Genel kredi sözleşmelerinin imzalanması sadece kredi kuruluşuna bir borç yüklemektedir; bu da eğer bütün koşullar mevcutsa krediyi tamamen veya kısmen kullandırtma borcudur. Kredi müşterisi ise sadece genel kredi sözleşmesini imzalamakla her hangi bir borç altına girmiş olmamaktadır, örneğin genel kredi sözleşmesinde öngörülen krediyi kullanmak zorunluluğu yoktur, faiz ödemek zorunda değildir, kararlaştırılan teminatı (mesela ipotek temini) yerine getirmek zorunda değildir. Kredinin teminatını yerine getirmek, talep edilen kredinin müşteriye ödenebilmesi koşuludur ve ancak kredi kullanılması somut olarak talep edildiğinde yerine getirilecektir.
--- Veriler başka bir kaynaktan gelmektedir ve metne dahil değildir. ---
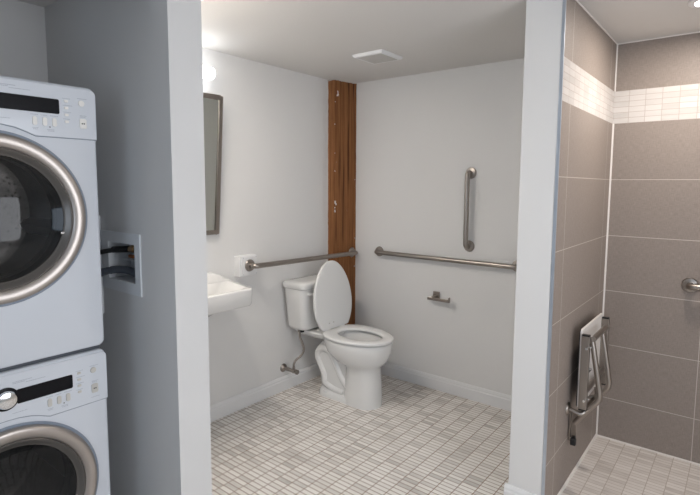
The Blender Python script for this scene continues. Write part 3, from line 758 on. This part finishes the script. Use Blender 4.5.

U. Kardeşler Zirai İmalatı Otomotiv Pazarlama Ticaret ve Sanayi Ltd. Şti’nin yetkilisi olan sanık Nusrettin’in Yüreğir Halkbankası Şubesi’yle imzalamış olduğu 28.06.2006 tarihli genel kredi sözleşmesi uyarınca çek, senet, ipotek vb. teminatlar karşılığında şirket adına kredi kullandığı, sanığın, borçlusu katılan Ö.. A.., alacaklısı Uluğ Kardeşler şirketi olan 04.07.2008 ödeme günlü, 94.580 TL bedelli bonoyu 20.11.2007 tarihinde bankaya verdiği ve bu senede bağlı olarak 10.12.2007 tarihinde 70.000 TL’lik kredi aldığı, kredinin sanık tarafından ödenmemesi üzerine katılan Özcan’a banka tarafından protesto gönderildiğinde katılan Özcan’ın senet altındaki imzanın kendisine ait olmadığını iddia ettiği, ekspertiz raporuna göre de senet altındaki imzanın katılan Özcan’ın eli ürünü olmadığı, bunun üzerine sanığın bono bedelini ödeyeceğini söyleyerek katılanı ikna edip sahte senetle değiştireceğinden bahisle ondan aynı değerde, aynı vade ve tanzim tarihini içeren yeni bir bono alarak 03.01.2008 tarihinde bankaya teslim ettiği, sanığın bu bono karşılığında da kredi aldığı ve borcunu ödemediği, ancak bu senet üzerindeki imzanın katılana ait olduğu, böylece sanığın 70.000 TL bedelinde krediyi alabilmek için sahte senet verdiği ve bu şekilde nitelikli dolandırıcılık ve resmi belgede sahtecilik suçlarını işlediği iddia ve kabul olunan somut olayda;
Sanık müdafiinin yerinde görülmeyen temyiz itirazlarının reddine, ancak;
Sanığın benzer şekilde değişik kişiler adına düzenlediği sahte senetlerle aynı banka şubesinden kredi aldığı iddialarıyla hakkında birden çok soruşturma yapılmış olması ve UYAP kayıtlarının incelenmesinde Adana 3. Ağır Ceza Mahkemesi’nin 12.07.2010 tarih, 2009/326 E, 2010/298 sayılı kararında, sanık Nusrettin’in, katılan Tevfik Özen adına düzenlediği sahte senedi ibraz ederek aynı banka şubesinden kredi aldığı gerekçesiyle hakkında mahkumiyet kararı verilmiş olması karşısında, sanık hakkında benzer şekildeki eylemleri nedeniyle açılmış tüm dava dosyaları birleştirilerek sonucuna göre karar verilmesi gerektiğinin gözetilmemesi,
Bozmayı gerektirmiş, sanık müdafiinin temyiz itirazları bu itibarla yerinde görülmüş olduğundan hükmün bu sebepten dolayı 5320 sayılı Kanun’un 8/1. maddesi gereğince uygulanması gereken 1412 sayılı CMUK’nın 321. maddesi uyarınca BOZULMASINA, 03.07.2014 tarihinde oybirliğiyle karar verildi.